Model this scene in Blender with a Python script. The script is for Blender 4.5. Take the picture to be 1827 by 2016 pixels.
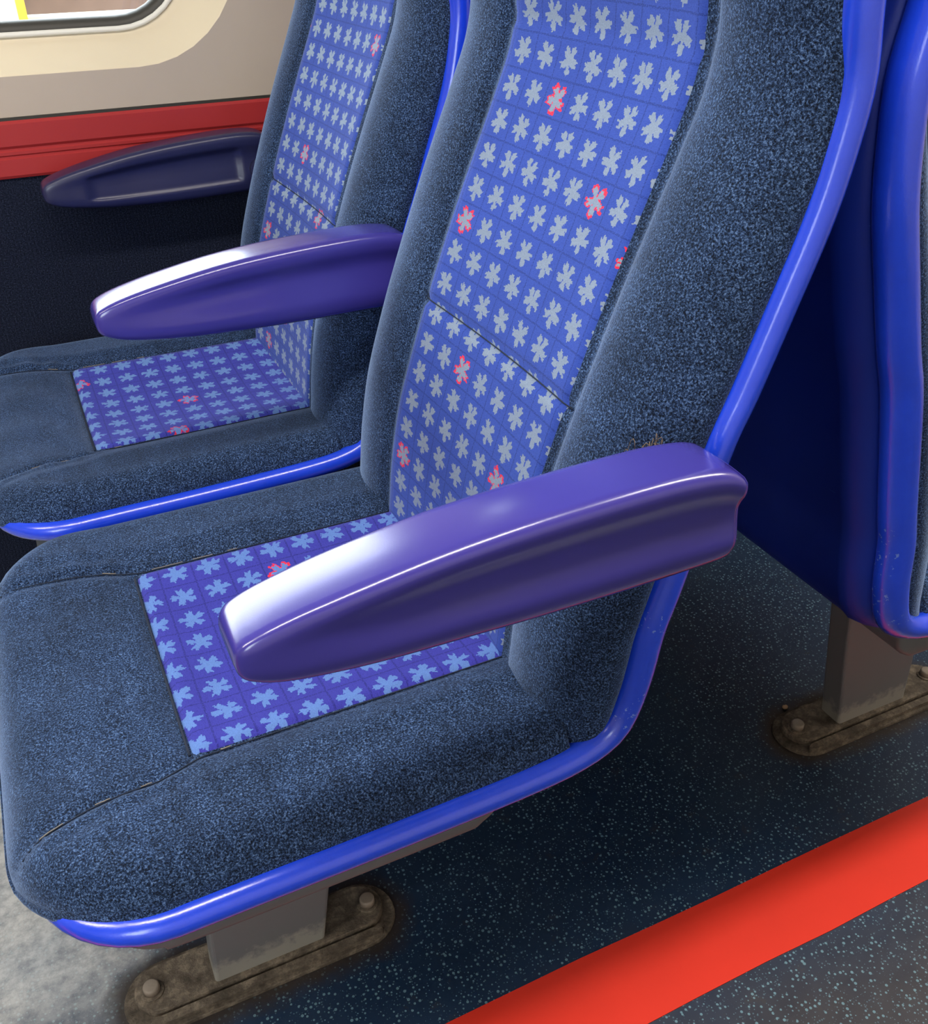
import bpy, bmesh, math, random
from mathutils import Vector, Matrix
from math import sin, cos, pi, sqrt, radians, atan2
for o in list(bpy.data.objects): bpy.data.objects.remove(o)
SC = bpy.context.scene
COL = SC.collection
random.seed(4)

# ------------------------------------------------------------------ camera
F_PX, CX, CY = 1895.6, 913.5, 1008.0
def cam_axes(a, b, c):
    a, b, c = radians(a), radians(b), radians(c)
    fw = Vector((sin(a)*cos(b), cos(a)*cos(b), -sin(b)))
    r0 = Vector((cos(a), -sin(a), 0)); d0 = fw.cross(r0)
    r = cos(c)*r0 + sin(c)*d0; d = -sin(c)*r0 + cos(c)*d0
    return r, d, fw
r_, d_, f_ = cam_axes(24.835, 32.37, 0.929)
cam = bpy.data.cameras.new('camera'); camo = bpy.data.objects.new('camera', cam); COL.objects.link(camo)
m = Matrix.Identity(4)
for i in range(3):
    m[i][0] = r_[i]; m[i][1] = -d_[i]; m[i][2] = -f_[i]
m[0][3], m[1][3], m[2][3] = 0, 0, 1.0
camo.matrix_world = m
cam.sensor_fit = 'HORIZONTAL'; cam.sensor_width = 36.0; cam.lens = F_PX/1827.0*36.0
cam.clip_start = 0.02; cam.clip_end = 200
SC.camera = camo

# ------------------------------------------------------------------ world, lights, exposure
SC.view_settings.view_transform = 'Standard'; SC.view_settings.look = 'None'
SC.view_settings.gamma = 1.0; SC.view_settings.use_curve_mapping = False
SC.view_settings.exposure = -0.1
w = bpy.data.worlds.new('overcast_sky'); SC.world = w; w.use_nodes = True
bg = w.node_tree.nodes['Background']
bg.inputs[0].default_value = (0.86, 0.93, 1.0, 1); bg.inputs[1].default_value = 13.0

def area(name, loc, rot, sx, sy, power, color, portal=False):
    l = bpy.data.lights.new(name, 'AREA'); l.shape = 'RECTANGLE'; l.size = sx; l.size_y = sy
    l.energy = power; l.color = color
    o = bpy.data.objects.new(name, l); o.location = loc; o.rotation_euler = rot; COL.objects.link(o)
    if portal: l.cycles.is_portal = True
    return o
WIN = [(-1.10, 0.305), (0.72, 2.10), (-2.90, -1.50)]     # window spans in x (both sides)
WIN_NEAR = [(-1.9, -0.75)]
WZ = (0.866, 1.76)
YF, YN = 1.58, -1.15                                    # inner faces of far and near side walls
for i, (a, b) in enumerate(WIN):
    area('daylight_portal', ((a+b)/2, YF+0.10, sum(WZ)/2), (radians(-90), 0, 0), b-a, WZ[1]-WZ[0], 1, (1, 1, 1), True)
for i, (a, b) in enumerate(WIN_NEAR):
    area('daylight_portal', ((a+b)/2, YN-0.10, sum(WZ)/2), (radians(90), 0, 0), b-a, WZ[1]-WZ[0], 1, (1, 1, 1), True)
LAMPS = [(-1.5, 0.215), (0.1, 0.215), (1.7, 0.215)]
for x, y in LAMPS:
    area('ceiling_lamp_light', (x, y, 2.085), (0, 0, 0), 1.3, 0.16, 24, (1.0, 0.93, 0.84))

# ------------------------------------------------------------------ helpers
def tag(o, label=None, cat=None, group=None, kind=None):
    if label: o['label'] = label
    if cat: o['category'] = cat
    if group: o['group'] = group
    if kind: o['kind'] = kind
    return o
def empty(name, loc, rz=0):
    o = bpy.data.objects.new(name, None); o.location = loc; o.rotation_euler = (0, 0, rz)
    o.empty_display_size = .05; COL.objects.link(o); return o
def mesh_obj(name, verts, faces, mat, parent=None, smooth=True, uvs=None, off=(0, 0, 0)):
    me = bpy.data.meshes.new(name)
    vs = [(v[0]-off[0], v[1]-off[1], v[2]-off[2]) for v in verts]
    me.from_pydata(vs, [], faces)
    if uvs is not None:
        uv = me.uv_layers.new(name='UVMap')
        for l in me.loops: uv.data[l.index].uv = uvs[l.vertex_index]
    bm = bmesh.new(); bm.from_mesh(me)
    bmesh.ops.remove_doubles(bm, verts=bm.verts, dist=2e-5)
    bmesh.ops.recalc_face_normals(bm, faces=bm.faces)
    bm.to_mesh(me); bm.free()
    if smooth: me.polygons.foreach_set('use_smooth', [True]*len(me.polygons))
    me.materials.append(mat)
    o = bpy.data.objects.new(name, me); COL.objects.link(o)
    if parent: o.parent = parent
    return o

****

What you will do:
List every line above containing the word "scene".

Result of this task:
Model this scene in Blender with a Python script. The script is for Blender 4.5. Take the picture to be 1827 by 2016 pixels.
SC = bpy.context.scene